[Problem]
In the listing below, locate the lines that hold the string "pixels". Copy those lines.

**** Data records ****

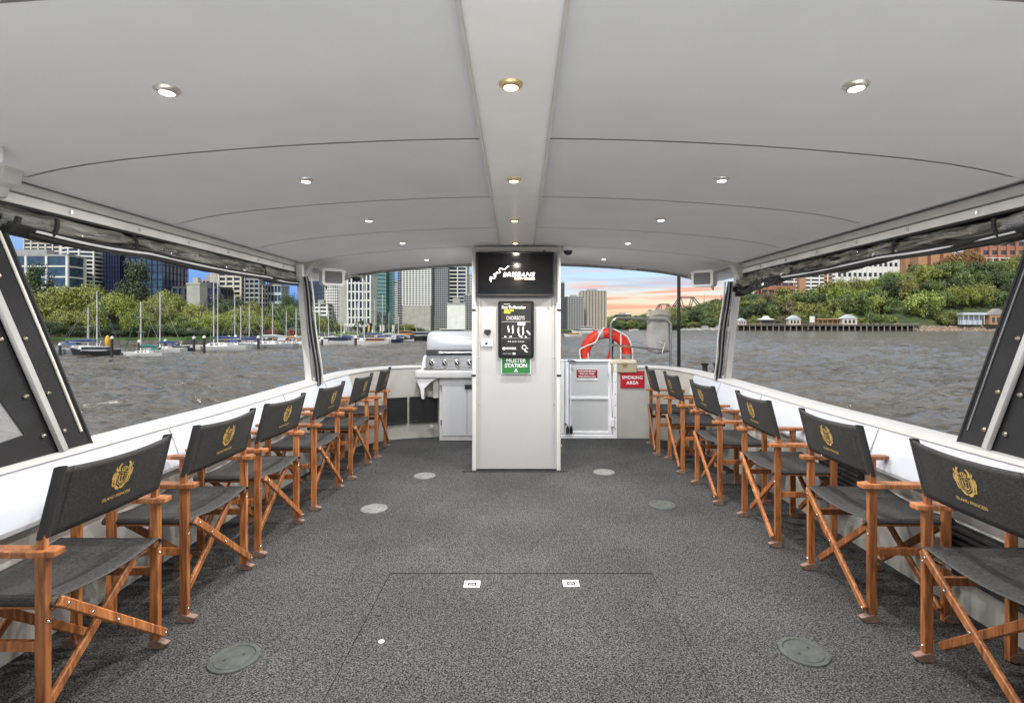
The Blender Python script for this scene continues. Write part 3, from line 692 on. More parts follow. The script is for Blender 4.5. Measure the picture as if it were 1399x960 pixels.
# poster
pox, poz = PX(705, PY), PZ(450, PY)
po = thing('poster_frame', 'black framed music poster reading Run To Paradise below the screen', 'poster', (pox, PY - .012, poz))
pw, ph = .33, .53
def rrect(w_, h_, r, n=6):
    pts = []
    for cx, cy, a0 in ((w_ / 2 - r, h_ / 2 - r, 0), (-w_ / 2 + r, h_ / 2 - r, 90), (-w_ / 2 + r, -h_ / 2 + r, 180), (w_ / 2 - r, -h_ / 2 + r, 270)):
        pts += arc(cx, cy, r, a0, a0 + 90, n)
    return pts
FA = Matrix.Rotation(R(90), 4, 'X')
fr = MB().prism(rrect(pw, ph, .018), 0, .022, FA).build('poster_border', mat("gloss_black", (.005, .005, .005), .3, spec=.3), po, bevel=.003)
MB().prism(rrect(pw - .05, ph - .05, .004), .0222, .0235, FA).build('poster_print', mat("poster_black", (.006, .006, .006), .45, var=.6, scale=9), po)
pm = lambda x, z: Matrix.Translation((x, -.0245, z)) @ Matrix.Rotation(R(90), 4, 'X')
text("Run To Paradise", .033, pm(-.022, .205), txtw, parent=po, bold=.0012)
text("THE BAND", .012, pm(-.085, .235), txtw, parent=po)
yl = mat("yellow_print", (.70, .72, .05), .5)
text("LIVE ON", .020, pm(-.065, .176), yl, parent=po, bold=.0008, sx=1.15); text("STAGE", .020, pm(-.082, .156), yl, parent=po, bold=.0008)
grp = mat("grey_print", (.5, .5, .5), .5)
text("CHOIRBOYS", .050, pm(-.005, .105), grp, parent=po, sx=.62, bold=.0005)
MB().box(-.135, .135, -.0246, -.0242, .071, .074).build('print_rule', grp, po)
MB().box(-.135, .135, -.0246, -.0242, -.082, -.080).build('print_rule', grp, po)
text("BIG BAD NOISE", .017, pm(0, -.112), txtw, parent=po, space=1.35)
# abstract pale figures of the band picture
for (x, z, h, a) in ((-.07, .005, .062, .05), (-.03, .0, .075, -.05), (.022, -.005, .055, -.2), (.03, -.05, .03, 0), (.065, -.012, .085, -.1), (.115, -.028, .05, .6), (-.10, -.066, .016, .5), (-.05, -.066, .02, 1.2), (.05, -.068, .016, .3), (.09, -.068, .016, -.2)):
    stroke([(0, -h / 2), (.004, -h / 5), (-.003, h / 5), (0, h / 2)], [.010, .014, .013, .008]).build('print_figure', txtw, po, M=pm(x, z) @ Matrix.Rotation(a, 4, 'Z'))
MB().box(.015, .085, -.0246, -.0242, .038, .070).build('print_patch', txtw, po)
# bottom marks
stroke(arc(.075, -.165, .019, 0, 360, 20), .007).build('print_logo', txtw, po, M=pm(0, 0)); stroke(arc(.100, -.190, .018, 50, 300, 16), .007).build('print_logo', txtw, po, M=pm(0, 0)); stroke([(.085, -.178), (.098, -.212)], .006).build('print_logo', txtw, po, M=pm(0, 0))
stroke(arc(-.112, -.176, .007, 0, 360, 14), .013).build('print_logo', txtw, po, M=pm(0, 0)); text("SHOWBIZ", .026, pm(-.058, -.176), txtw, parent=po, bold=.001)
text("BOOK NOW", .013, pm(-.08, -.224), grp, parent=po); MB().box(-.03, -.006, -.0246, -.0242, -.232, -.215).build('print_patch', txtw, po)
# muster sign
sg = thing('muster_sign', 'green muster station A sign under the poster', 'sign', (PX(705, PY), PY - .012, PZ(499.5, PY)))
MB().box(-.137, .137, .0, .012, -.076, .076).build('sign_border', white, sg, bevel=.002)
MB().box(-.131, .131, -.002, .0, -.070, .070).build('sign_face', mat("safety_green", (.012, .14, .025), .45), sg)
for tx, z in (("MUSTER", .048), ("STATION", .002), ("A", -.044)): text(tx, .050, TM(0, z) , txtw, parent=sg, bold=.001)
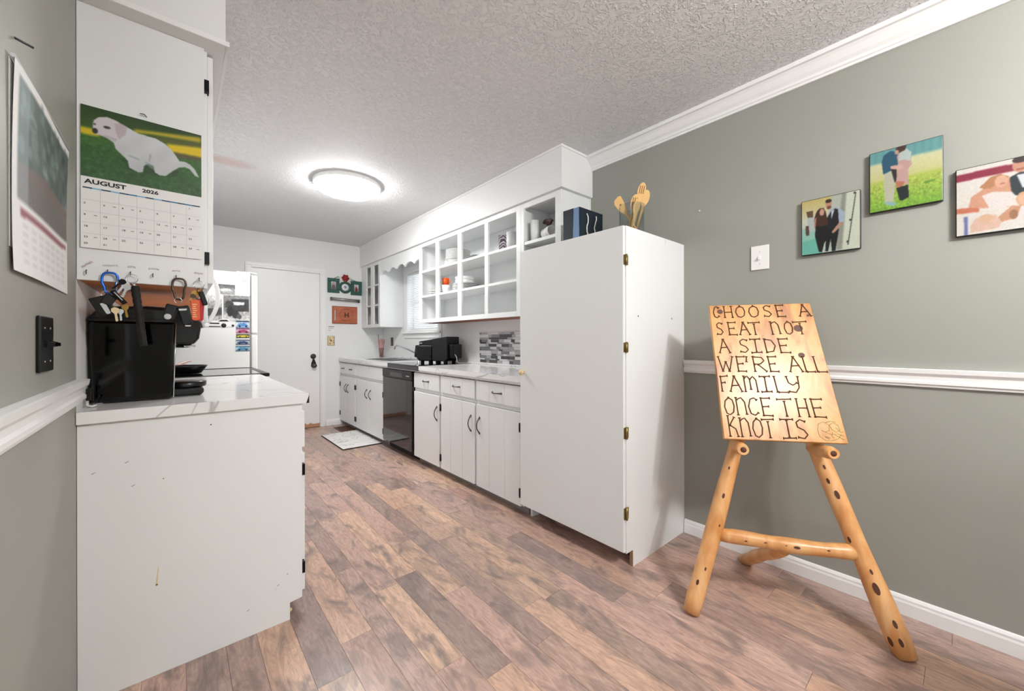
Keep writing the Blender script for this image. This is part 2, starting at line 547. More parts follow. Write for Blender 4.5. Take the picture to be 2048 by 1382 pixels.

****

[Solution for this task]
The Blender Python script for this scene continues. Write part 3, from line 692 on. More parts follow. The script is for Blender 4.5. Measure the picture as if it were 1399x960 pixels.
Keep writing the Blender script for this image. This is part 2, starting at line 547. More parts follow. Write for Blender 4.5. Take the picture to be 2048 by 1382 pixels.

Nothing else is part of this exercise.